(WHAT IS ASKED):
Count the lines in the records below that contain the word "Measure", and reply with only that number.

(RECORDS PROVIDED):

## start

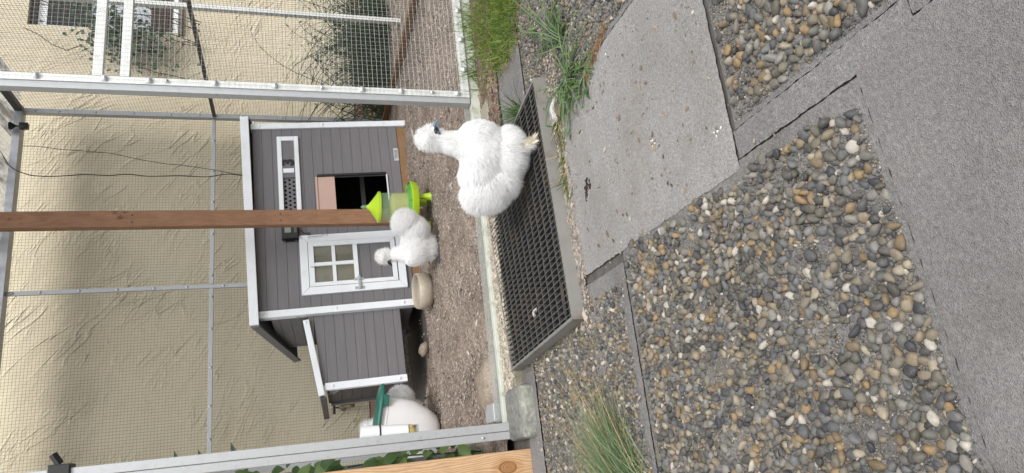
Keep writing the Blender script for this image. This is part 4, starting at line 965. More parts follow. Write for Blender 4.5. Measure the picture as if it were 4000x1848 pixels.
# ------------------------------------------------------------ tap on the wall
tpn = empty('garden_tap', (0.455, 5.60, 0.40)); tag(tpn, 'old brass garden tap with black handle on the stucco wall', 'tap')
mb = MB(); mb.tube([(0, 0, 0), (0, -0.10, 0), (0, -0.13, -0.01), (0, -0.15, -0.045), (0, -0.15, -0.075)], 0.013, 10); mb.tube([(0, -0.07, -0.016), (0, -0.07, 0.035)], [0.019, 0.013], 10); mb.lathe([(0.024, -0.012), (0.024, 0.0), (0.0001, 0.002)], (0, -0.002, 0), 16, Euler((R(90), 0, 0)).to_matrix()); mb.build('tap_body', M('old_brass', (126, 112, 92), 0.5, 0.5, 0.2, 30), tpn, True)
mb = MB(); mb.tube([(0, -0.07, 0.035), (0, -0.07, 0.065)], 0.006, 8); mb.tube([(-0.045, -0.07, 0.068), (0.045, -0.07, 0.068)], 0.010, 8); mb.build('handle', m_black, tpn, True)

# ------------------------------------------------------------ small fittings
mb = MB(); mb.box((-0.022, -0.02, -0.045), (0.022, 0.02, 0.01), bev=0.006); mb.tube([(0, 0, 0.01), (0, 0, 0.035)], 0.006, 8); mb.lathe([(0.006, 0.03), (0.028, 0.062), (0.028, 0.070), (0.0001, 0.07)], (0, 0, 0), 16); o = mb.build('camera', m_black, None, angle=40); o.location = (2.541, 5.18, 2.535); tag(o, 'small black camera on a stem under the run roof', 'camera')
mb = MB(); mb.box((0.060, 2.586, 1.418), (0.118, 2.652, 1.482), bev=0.004); mb.tube([(0.118, 2.60, 1.45), (0.150, 2.595, 1.47)], 0.012, 8); o = mb.build('clamp', m_black); tag(o, 'black clamp round the aluminium pole by the timber post', 'clamp')
mb = MB(); mb.tube([(3.95, 4.9, 0.02), (3.40, 4.9, 0.03)], 0.012, 8); mb.blob((3.30, 4.9, 0.025), (0.085, 0.05, 0.05), (0, 0.2, 0), 0.15, 3, 3); mb.tube([(3.3, 4.9, 0.02), (3.22, 4.88, 0.13)], 0.016, 8); o = mb.build('hose_fitting', m_black, None, True); tag(o, 'black hose fitting lying by the wall beyond the mesh', 'hose fitting')
mb = MB(); mb.tube([(3.473, 5.0, 0.187), (3.354, 5.0, 0.178), (3.346, 5.0, 0.12)], 0.008, 6); o = mb.build('bracket', m_white); tag(o, 'thin bent white bracket among the dark stems', 'bracket')

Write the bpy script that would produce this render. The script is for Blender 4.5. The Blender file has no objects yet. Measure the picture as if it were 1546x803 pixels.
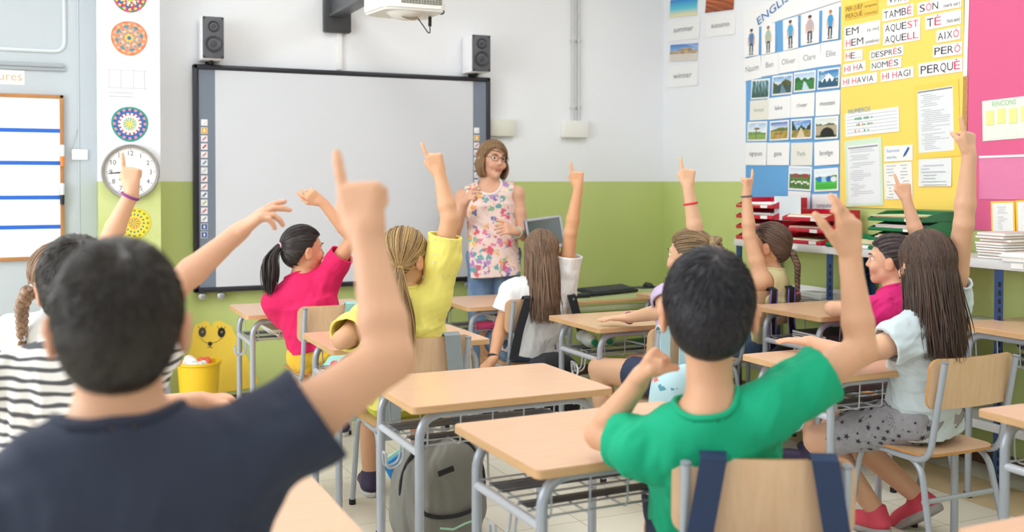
import bpy, bmesh, math, random
import numpy as np
from mathutils import Vector, Matrix
PI = math.pi
random.seed(7); RNG = np.random.default_rng(7)
SC = bpy.context.scene; COL = SC.collection
# ------------------------------------------------------------------ camera, sky, lights, exposure
FPX, CX, CY, CAMH = 1540.0, 773.0, 301.0, 1.38           # focal length and centre of the 1546x803 frame, eye height
YAW, PIT = math.radians(24.8), math.radians(1.0)
c_r = np.array([math.cos(YAW), -math.sin(YAW), 0.0])
c_f = np.array([math.sin(YAW)*math.cos(PIT), math.cos(YAW)*math.cos(PIT), -math.sin(PIT)])
c_u = np.cross(c_r, c_f); CAM = np.array([0, 0, CAMH])
cd = bpy.data.cameras.new('camera'); cam = bpy.data.objects.new('camera', cd); COL.objects.link(cam)
cam.matrix_world = Matrix(((c_r[0], c_u[0], -c_f[0], 0), (c_r[1], c_u[1], -c_f[1], 0), (c_r[2], c_u[2], -c_f[2], CAMH), (0, 0, 0, 1)))
cd.sensor_width = 36; cd.lens = FPX/1546*36; cd.shift_y = -(401.5-CY)/1546
cd.dof.use_dof = True; cd.dof.focus_distance = 4.1; cd.dof.aperture_fstop = 2.3
cd.clip_start = 0.05
SC.camera = cam
def ray(x, y): return c_f + c_r*(x-CX)/FPX + c_u*(CY-y)/FPX
def at(x, y, dep): return CAM + ray(x, y)*dep                       # a point at a real distance along the view axis
def onZ(x, y, z): d = ray(x, y); return CAM + d*(z-CAMH)/d[2]
def onY(x, y, Y): d = ray(x, y); return CAM + d*Y/d[1]
def onX(x, y, X): d = ray(x, y); return CAM + d*X/d[0]
W = bpy.data.worlds.new('world'); SC.world = W; W.use_nodes = True
W.node_tree.nodes['Background'].inputs[0].default_value = (0.90, 0.95, 1.0, 1); W.node_tree.nodes['Background'].inputs[1].default_value = 0.45
SC.view_settings.view_transform = 'Standard'; SC.view_settings.look = 'None'
SC.view_settings.exposure = 0.12; SC.view_settings.gamma = 1.0; SC.view_settings.use_curve_mapping = False
def area(name, loc, tgt, sx, sy, power, col=(1, 1, 1)):
    l = bpy.data.lights.new(name, 'AREA'); l.shape = 'RECTANGLE'; l.size = sx; l.size_y = sy; l.energy = power; l.color = col
    o = bpy.data.objects.new(name, l); COL.objects.link(o); o.location = loc
    o.rotation_euler = (Vector(tgt)-Vector(loc)).to_track_quat('-Z', 'Y').to_euler()
    return o
BACK, RIGHT, LEFT, REAR, CEIL = 6.4, 4.194, -2.9, -2.6, 3.3
for y, pw in ((-1.2, 10), (1.2, 27), (3.6, 98)):                             # daylight through the three windows of the left wall
    area('window_light', (LEFT+0.02, y, 1.9), (LEFT+3, y, 1.5), 1.7, 1.9, pw, (0.92, 0.965, 1.0))
for x in (-1.2, 1.0, 3.0):                                           # unseen ceiling lamps, added as fill light
    for y, pw in ((0.0, 4.5), (2.2, 8), (4.4, 12.5)):
        area('ceiling_fill_light', (x, y, CEIL-0.1), (x, y, 0), 0.5, 1.4, pw, (0.925, 0.965, 1.0))
SC.cycles.max_bounces = 8; SC.cycles.diffuse_bounces = 5; SC.cycles.sample_clamp_indirect = 6
# ------------------------------------------------------------------ materials
def lin(c):
    if isinstance(c, str): c = tuple(int(c[i:i+2], 16)/255 for i in (0, 2, 4))
    return tuple(v/12.92 if v <= 0.04045 else ((v+0.055)/1.055)**2.4 for v in c)
_M = {}
def mat(name, col, rough=0.55, metal=0.0, bump=None, var=None, spec=0.5, sss=0.0, alpha=1.0, trans=0.0, attr=None, coat=0.0):
    """Principled material; bump=(scale, strength), var=(scale, second colour, factor[, stretch]); attr = colour attribute of the mesh."""
    if name in _M: return _M[name]
    m = bpy.data.materials.new(name); m.use_nodes = True; nt = m.node_tree; N = nt.nodes; b = N['Principled BSDF']
    b.inputs['Base Color'].default_value = (*lin(col), 1); b.inputs['Roughness'].default_value = rough
    b.inputs['Metallic'].default_value = metal; b.inputs['Specular IOR Level'].default_value = spec
    if sss: b.inputs['Subsurface Weight'].default_value = sss; b.inputs['Subsurface Radius'].default_value = (0.012, 0.005, 0.003); b.inputs['Subsurface Scale'].default_value = 1
    if trans: b.inputs['Transmission Weight'].default_value = trans
    if coat: b.inputs['Coat Weight'].default_value = coat
    if alpha < 1: b.inputs['Alpha'].default_value = alpha
    src = None
    tc = N.new('ShaderNodeTexCoord')
    if attr:
        a = N.new('ShaderNodeAttribute'); a.attribute_name = attr; src = a.outputs['Color']
    if var:
        mp = N.new('ShaderNodeMapping'); nt.links.new(tc.outputs['Object'], mp.inputs[0])
        if len(var) > 3: mp.inputs['Scale'].default_value = var[3]
        nz = N.new('ShaderNodeTexNoise'); nz.inputs['Scale'].default_value = var[0]; nz.inputs['Detail'].default_value = 4
        nt.links.new(mp.outputs[0], nz.inputs['Vector'])
        rp = N.new('ShaderNodeMapRange'); rp.inputs[1].default_value = 0.3; rp.inputs[2].default_value = 0.7; rp.inputs[4].default_value = var[2]
        nt.links.new(nz.outputs[0], rp.inputs[0])
        mx = N.new('ShaderNodeMix'); mx.data_type = 'RGBA'; nt.links.new(rp.outputs[0], mx.inputs[0])
        if src: nt.links.new(src, mx.inputs[6])
        else: mx.inputs[6].default_value = (*lin(col), 1)
        mx.inputs[7].default_value = (*lin(var[1]), 1); src = mx.outputs[2]
    if src: nt.links.new(src, b.inputs['Base Color'])
    if bump:
        nz = N.new('ShaderNodeTexNoise'); nz.inputs['Scale'].default_value = bump[0]; nz.inputs['Detail'].default_value = 3
        nt.links.new(tc.outputs['Object'], nz.inputs['Vector'])
        bp = N.new('ShaderNodeBump'); bp.inputs['Strength'].default_value = bump[1]; bp.inputs['Distance'].default_value = 0.01
        nt.links.new(nz.outputs[0], bp.inputs['Height']); nt.links.new(bp.outputs[0], b.inputs['Normal'])
    _M[name] = m; return m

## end

(RESULT OF THE TASK):
2